Sherlock Holmes and Dr. Watson rise unusually early one morning to meet Helen Stoner, a young woman who fears that her life is being threatened by her stepfather, Sir Grimesby Roylott, a doctor who practiced in India and who was married to Helen’s mother there. Helen’s sister has died almost two years earlier, shortly before she was to be married. Helen had heard her sister’s dying words, “The speckled band!” but had been unable to understand their meaning. Now Helen, too, is engaged, and she has begun to hear strange noises and to observe strange activities around Stoke Moran, the estate where she and her stepfather live.
Sir Grimesby Roylott does keep strange company at the estate. He befriends a band of Gypsies on the property and keeps as pets a cheetah and a baboon.

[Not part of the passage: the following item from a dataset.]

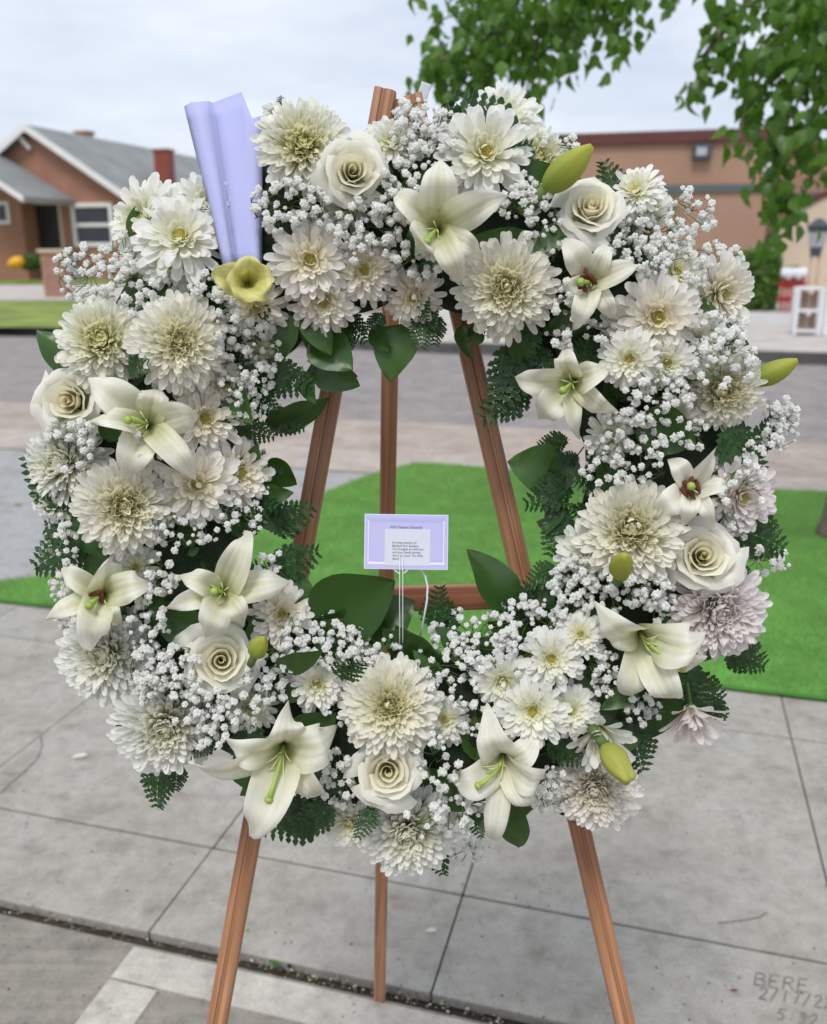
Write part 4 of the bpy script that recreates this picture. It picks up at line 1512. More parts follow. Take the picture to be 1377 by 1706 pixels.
# keep the free faces of the big flowers clear of filler
heads = [(x, y, r * 0.62) for (x, y, r, *_q) in ROSES] + [(x, y, r * 0.62) for (x, y, r, kd, *_q) in MUMS if kd == 'M'] + \
        [(c[0], c[1], 34) for (c, *_q) in LILIES] + [(x, y, r * 0.45) for (x, y, r, kd, *_q) in MUMS if kd == 'D' and r > 50]
SINGLE = 0
for ci, (cx, cy, rx, ry, cnt, lift) in enumerate(BREATH):
    cnt = int(cnt * 1.8)
    root = empty('baby_breath_sprig')
    hub, _, _ = wsurf(cx, cy, -0.03)
    place(root, Matrix.Translation(hub))
    Vs, Qs, Cs, off = [], [], [], 0
    stems = MB()
    made, tries = 0, 0
    forks = []
    for q in range(max(2, cnt // 6)):
        fx_, fy_ = cx + rnd.gauss(0, rx * 0.5), cy + rnd.gauss(0, ry * 0.5)
        fp = wsurf(fx_, fy_, lift - 0.012)[0] - hub
        forks.append(fp)
        stems.tube([Vector((0, 0, 0)), fp * 0.55 + Vector((0, 0, 0.002)), fp], 0.00055, 4, False)
    while made < cnt and tries < cnt * 6:
        tries += 1
        a = rnd.random() * 6.283
        rr = math.sqrt(rnd.random())
        x, y = cx + rx * rr * math.cos(a) * 1.18, cy + ry * rr * math.sin(a) * 1.18
        if any((x - hx) ** 2 + (y - hy) ** 2 < hr * hr for hx, hy, hr in heads):
            if rnd.random() < 0.93:
                continue
        p = wsurf(x, y, lift + rnd.uniform(-0.012, 0.016))[0]
        nn = (facing(x, y, (x - cx) / rx * 0.7 + rnd.gauss(0, .3), -(y - cy) / ry * 0.6 + 0.3 + rnd.gauss(0, .3)))
        s = rnd.choice([0.0026, 0.0031, 0.0036, 0.0040, 0.0044, 0.0018, 0.0023])
        mm = Matrix.Translation(p - hub) @ frame_of(Vector((0, 0, 0)), nn, rnd.random() * 6.28) @ Matrix.Diagonal((s, s, s, 1))
        vi = rnd.randrange(6)
        if made < 4 and SINGLE < 296 and s > 0.0033:
            o = obj('blossom', BLO_ME[vi], None, root)
            o.matrix_basis = mm
            SINGLE += 1
        else:
            V, Q, C = BLO[vi]
            A = np.array(mm)
            Vs.append(V @ A[:3, :3].T + A[:3, 3])
            Qs.append(Q + off)
            Cs.append(C)
            off += len(V)
        lp = p - hub - nn * s * 0.4
        fp = min(forks, key=lambda w_: (w_ - lp).length)
        stems.tube([fp, fp.lerp(lp, 0.5) + nn * 0.002, lp], 0.00042, 3, False)
        made += 1
    if Vs:
        me = np_mesh('blossoms', np.concatenate(Vs), np.concatenate(Qs), np.concatenate(Cs), smooth=False)
        bo = obj('blossoms', me, M['breath'], root)
        bo['kind'] = 'stuff'
    obj('stems', raw_mesh('stems', stems.v, stems.f), M['stem'], root)['kind'] = 'stuff'
#@@WREATH

# ------------------------------------------------------------------ lavender paper and the card
def px_grid(name, cols, rows, mat, thick):
    """sheet through measured columns ((x,y,depth) top, (x,y,depth) bottom)"""
    v, f = [], []
    for j in range(rows):
        t = j / (rows - 1)
        for (x0, y0, d0), (x1, y1, d1) in cols:
            v.append(at_depth(x0 + (x1 - x0) * t, y0 + (y1 - y0) * t, d0 + (d1 - d0) * t + 0.002 * math.sin(t * 5 + x0)))
    n = len(cols)
    for j in range(rows - 1):
        for i in range(n - 1):
            f.append((j * n + i, j * n + i + 1, (j + 1) * n + i + 1, (j + 1) * n + i))
    o = obj(name, raw_mesh(name, v, f), mat)
    md = o.modifiers.new('thickness', 'SOLIDIFY')
    md.thickness = thick
    return o


PD = -0.035
paper = px_grid('folded_paper', [((x0, y0, d0 + PD), (x1, 445, d1 + PD - 0.022)) for x0, y0, d0, x1, d1 in (
    (307, 178, .966, 372, .945), (318, 171, .950, 375, .936), (334, 170, .946, 382, .932), (347, 169, .952, 389, .936), (354, 172, .972, 394, .952), (378, 163, .974, 408, .955),
    (402, 154, .966, 420, .950), (420, 198, .958, 428, .948), (437, 193, .966, 436, .953))], 12, M['paper'], 0.0004)
tag(paper, 'folded lavender paper sheet stuck upright in the upper left of the wreath', 'paper')

CN = facing(676, 902, 0.0, 0.0)
CP = at_depth(676, 902, 0.935)
CXA = (on_plane(747, 859, CP, CN) - on_plane(606, 857, CP, CN)).normalized()
CYA = CN.cross(CXA)
M_CARD = Matrix((CXA, CYA, CN)).transposed().to_4x4()
M_CARD.translation = CP
PXM = 0.935 / FOC        # metres per measured pixel on the card


def card_local(x, y):
    q = M_CARD.inverted() @ on_plane(x, y, CP, CN)
    return q.x, q.y


card = empty('sympathy_card')
card.matrix_basis = M_CARD
tag(card, 'small lavender sympathy card with printed slip in the wreath opening', 'card')


def card_rect(name, x0, y0, x1, y1, z0, z1, mat):
    (ax, ay), (bx, by) = card_local(x0, y1), card_local(x1, y0)
    m = MB().box_frame(Vector(((ax + bx) / 2, (ay + by) / 2, (z0 + z1) / 2)), Vector((1, 0, 0)), Vector((0, 1, 0)), Z, (bx - ax) / 2, (by - ay) / 2, (z1 - z0) / 2)
    o = m.build(name, mat)
    o.parent = card
    return o


card_rect('card_sheet', 606, 858, 746.5, 947.5, -0.0006, 0.0, M['card_rim'])
card_rect('card_face', 607.2, 859, 745.5, 946.5, -0.0001, 0.00015, M['card'])
for (a, b, c, d, mm) in ((612, 864, 740, 866, 'card_line'), (612, 937, 740, 939.5, 'card_rim'), (612, 866.2, 614.5, 936.8, 'card_rim'), (737.5, 866.2, 740, 936.8, 'card_rim'), (616, 868, 736, 869, 'card_line'), (616, 934, 736, 935, 'card_line'), (616, 869.2, 617, 933.8, 'card_line'), (735, 869.2, 736, 933.8, 'card_line')):
    card_rect('embossed_border', a, b, c, d, 0.0001, 0.00028, M[mm])
card_rect('paper_slip', 640, 882, 717, 942, 0.0003, 0.00055, M['slip'])


def lettering(text, x, y, size_px, mat, z, width_px=None, shear=0.0):
    cu = bpy.data.curves.new('lettering', 'FONT')
    cu.body = text
    cu.size = 1.0
    cu.shear = shear
    cu.resolution_u = 2
    tmp = bpy.data.objects.new('lettering_source', cu)
    COL.objects.link(tmp)
    bpy.context.view_layer.update()
    dg = bpy.context.evaluated_depsgraph_get()
    me = bpy.data.meshes.new_from_object(tmp.evaluated_get(dg))
    bpy.data.objects.remove(tmp)
    me.name = 'lettering'
    co = np.empty(len(me.vertices) * 3, np.float32)
    me.vertices.foreach_get('co', co)
    co = co.reshape(-1, 3)
    wx = co[:, 0].max() - co[:, 0].min()
    sy = size_px * PXM
    sx = width_px * PXM / wx if width_px else sy
    lx, ly = card_local(x, y)
    co[:, 0] = (co[:, 0] - co[:, 0].min()) * sx + lx
    co[:, 1] = co[:, 1] * sy + ly
    co[:, 2] = z
    me.vertices.foreach_set('co', co.ravel())
    me.materials.clear()
    me.materials.append(mat)
    me.update()
    o = obj('lettering', me)
    o.parent = card
    return o


lettering('With Deepest Sympathy', 650, 880, 6.5, M['ink2'], 0.0004, 54, 0.4)
for k, (tx, w) in enumerate((('In loving memory of', 40), ('Barbara Ann Sanders.', 44), ('Our thoughts are with you', 51), ('and your family during', 46), ('this time. Love, The Avila', 50), ('family', 13))):
    lettering(tx, 653.5, 905.5 + k * 5.4, 5.6, M['ink'], 0.0007, w)

pick = empty('card_pick', wsurf(668, 1078, -0.02)[0])
tag(pick, 'clear plastic pick holding the sympathy card upright', 'card holder')


def ppt(x, y, off=0.0):
    return on_plane(x, y, CP + CN * off, CN)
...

For some time, he has been making modifications to the house: Before Helen’s sister’s death, he had modifications made inside the house, and now he is having the outside wall repaired, forcing Helen to move into the room where her sister died.
Holmes listens carefully to Helen’s story and agrees to take the case. He plans a visit to the manor later in the day. Before he can leave, however, he is visited by Roylott, who threatens him should he interfere. Undaunted, Holmes proceeds, first to the courthouse, where he examines Helen’s mother’s will, and then to the countryside.

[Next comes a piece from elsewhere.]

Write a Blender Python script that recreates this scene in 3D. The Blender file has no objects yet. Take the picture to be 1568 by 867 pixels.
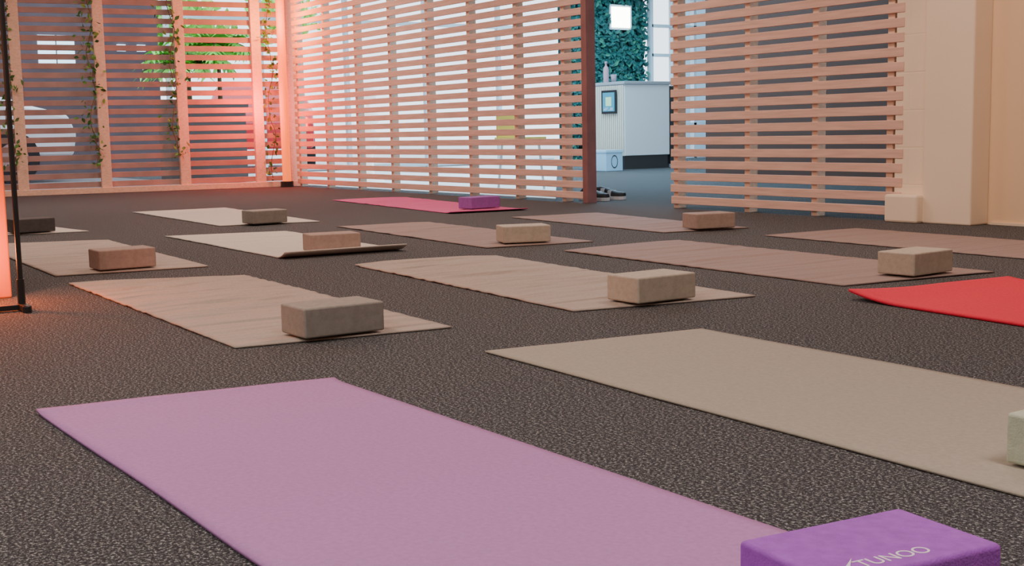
import bpy, bmesh, math, random
from mathutils import Matrix, Vector, noise
random.seed(7)
COL=bpy.context.collection
# ---------------------------------------------------------------- materials
def mat(name,col,rough=.7,metal=0,emit=None,es=0,noise_scale=0,noise_amt=0,bump=0,bump_scale=200,spec=.3,alpha=1,stretch=None,ripple=0):
    m=bpy.data.materials.new(name); m.use_nodes=True; nt=m.node_tree; b=nt.nodes['Principled BSDF']
    b.inputs['Base Color'].default_value=(*col,1); b.inputs['Roughness'].default_value=rough
    b.inputs['Metallic'].default_value=metal; b.inputs['Specular IOR Level'].default_value=spec
    if emit: b.inputs['Emission Color'].default_value=(*emit,1); b.inputs['Emission Strength'].default_value=es
    tc=None
    if noise_scale or bump:
        tc=nt.nodes.new('ShaderNodeTexCoord'); mp=nt.nodes.new('ShaderNodeMapping'); nt.links.new(tc.outputs['Object'],mp.inputs['Vector'])
        if stretch: mp.inputs['Scale'].default_value=stretch
    if noise_scale:
        n=nt.nodes.new('ShaderNodeTexNoise'); n.inputs['Scale'].default_value=noise_scale; n.inputs['Detail'].default_value=4
        nt.links.new(mp.outputs[0],n.inputs['Vector'])
        r=nt.nodes.new('ShaderNodeValToRGB'); r.color_ramp.elements[0].position=.3; r.color_ramp.elements[1].position=.7
        r.color_ramp.elements[0].color=(*[max(0,c*(1-noise_amt)) for c in col],1); r.color_ramp.elements[1].color=(*[min(1,c*(1+noise_amt)) for c in col],1)
        nt.links.new(n.outputs['Fac'],r.inputs['Fac']); nt.links.new(r.outputs['Color'],b.inputs['Base Color'])
    if bump:
        n2=nt.nodes.new('ShaderNodeTexNoise'); n2.inputs['Scale'].default_value=bump_scale; n2.inputs['Detail'].default_value=3
        nt.links.new(mp.outputs[0],n2.inputs['Vector'])
        bp=nt.nodes.new('ShaderNodeBump'); bp.inputs['Strength'].default_value=bump; bp.inputs['Distance'].default_value=.004
        nt.links.new(n2.outputs['Fac'],bp.inputs['Height']); nt.links.new(bp.outputs['Normal'],b.inputs['Normal'])
        if ripple:
            m3=nt.nodes.new('ShaderNodeMapping'); m3.inputs['Scale'].default_value=(13,1.1,1); nt.links.new(tc.outputs['Object'],m3.inputs['Vector'])
            n3=nt.nodes.new('ShaderNodeTexNoise'); n3.inputs['Scale'].default_value=1; n3.inputs['Detail'].default_value=1.5
            nt.links.new(m3.outputs[0],n3.inputs['Vector'])
            b3=nt.nodes.new('ShaderNodeBump'); b3.inputs['Strength'].default_value=1; b3.inputs['Distance'].default_value=ripple
            nt.links.new(n3.outputs['Fac'],b3.inputs['Height']); nt.links.new(b3.outputs['Normal'],bp.inputs['Normal'])
    return m
def carpet_mat():
    m=bpy.data.materials.new('carpet'); m.use_nodes=True; nt=m.node_tree; b=nt.nodes['Principled BSDF']
    b.inputs['Roughness'].default_value=.95; b.inputs['Specular IOR Level'].default_value=.1
    tc=nt.nodes.new('ShaderNodeTexCoord'); 
    n=nt.nodes.new('ShaderNodeTexNoise'); n.inputs['Scale'].default_value=175; n.inputs['Detail'].default_value=3; n.inputs['Roughness'].default_value=.85
    nt.links.new(tc.outputs['Object'],n.inputs['Vector'])
    r=nt.nodes.new('ShaderNodeValToRGB'); e=r.color_ramp.elements
    e[0].position=.42; e[0].color=(.028,.028,.033,1); e[1].position=.66; e[1].color=(.44,.44,.43,1)
    x=r.color_ramp.elements.new(.54); x.color=(.072,.070,.077,1)
    nt.links.new(n.outputs['Fac'],r.inputs['Fac'])
    nt.links.new(r.outputs['Color'],b.inputs['Base Color'])
    bp=nt.nodes.new('ShaderNodeBump'); bp.inputs['Strength'].default_value=.2; bp.inputs['Distance'].default_value=.003
    nt.links.new(n.outputs['Fac'],bp.inputs['Height']); nt.links.new(bp.outputs['Normal'],b.inputs['Normal'])
    return m
def brick_mat():
    m=mat('painted_block',(.88,.73,.57),.75,noise_scale=3,noise_amt=.05); nt=m.node_tree; b=nt.nodes['Principled BSDF']
    tc=nt.nodes.new('ShaderNodeTexCoord'); mp=nt.nodes.new('ShaderNodeMapping'); mp.inputs['Rotation'].default_value=(math.radians(90),0,0)
    nt.links.new(tc.outputs['Object'],mp.inputs['Vector'])
    br=nt.nodes.new('ShaderNodeTexBrick'); br.inputs['Scale'].default_value=1; br.inputs['Brick Width'].default_value=.42; br.inputs['Row Height'].default_value=.2
    br.inputs['Mortar Size'].default_value=.005; br.inputs['Mortar Smooth'].default_value=.6
    nt.links.new(mp.outputs[0],br.inputs['Vector'])
    bp=nt.nodes.new('ShaderNodeBump'); bp.inputs['Strength'].default_value=.35; bp.inputs['Distance'].default_value=.004; bp.invert=True
    nt.links.new(br.outputs['Fac'],bp.inputs['Height']); nt.links.new(bp.outputs['Normal'],b.inputs['Normal'])
    return m
M={}
M['carpet']=carpet_mat(); M['brick']=brick_mat()
M['cream']=mat('cream_paint',(.90,.75,.59),.7,noise_scale=1.5,noise_amt=.04)
M['orangewall']=mat('warm_paint',(.90,.66,.44),.7)
M['pine']=mat('pine',(.78,.54,.41),.6,noise_scale=6,noise_amt=.12,stretch=(1,6,12))
M['pineB']=mat('pine_slats',(.74,.48,.40),.6,noise_scale=5,noise_amt=.12,stretch=(1,8,14))
M['pinedark']=mat('stained_post',(.24,.11,.11),.6,noise_scale=6,noise_amt=.15)
M['ceil']=mat('ceiling_paint',(.8,.72,.64),.8)
M['white']=mat('white_laminate',(.74,.80,.86),.4)
M['black']=mat('black_metal',(.02,.02,.022),.4)
M['leaf']=mat('leaf',(.05,.15,.04),.5,noise_scale=20,noise_amt=.5)
M['leafb']=mat('leaf_bright',(.11,.28,.05),.5,noise_scale=12,noise_amt=.5)
M['leafd']=mat('leaf_dark',(.02,.11,.10),.5,noise_scale=12,noise_amt=.5)
M['stem']=mat('stem',(.12,.09,.04),.7)
M['concrete']=mat('pavement',(.62,.64,.66),.9,noise_scale=4,noise_amt=.1)
M['facade']=mat('facade',(.10,.07,.08),.8,noise_scale=2,noise_amt=.15)
M['glass']=mat('pane_sky_glow',(.55,.75,.9),.1,emit=(.62,.85,1),es=1.8)  # emission stands for sky reflected in the panes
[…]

At Stoke Moran, Holmes inspects the premises carefully inside and out. Among the strange features that he discovers are a bed anchored to the floor, a bell cord that does not work, and a ventilator hole between Helen’s room and that of Roylott.
Holmes and Watson arrange to spend the night in Helen’s room. In darkness they wait; suddenly, a slight metallic noise and a dim light through the ventilator prompt Holmes to action. Quickly lighting a candle, he discovers on the bell cord the “speckled band”—a poisonous snake. He strikes the snake with a stick, driving it back through the ventilator; agitated, it attacks Roylott, who had been waiting for it to return after killing Helen. Holmes reveals to Watson that Roylott plotted to remove both daughters before they married because he would have lost most of the fortune he controlled when the daughters took with them the money left them by their mother.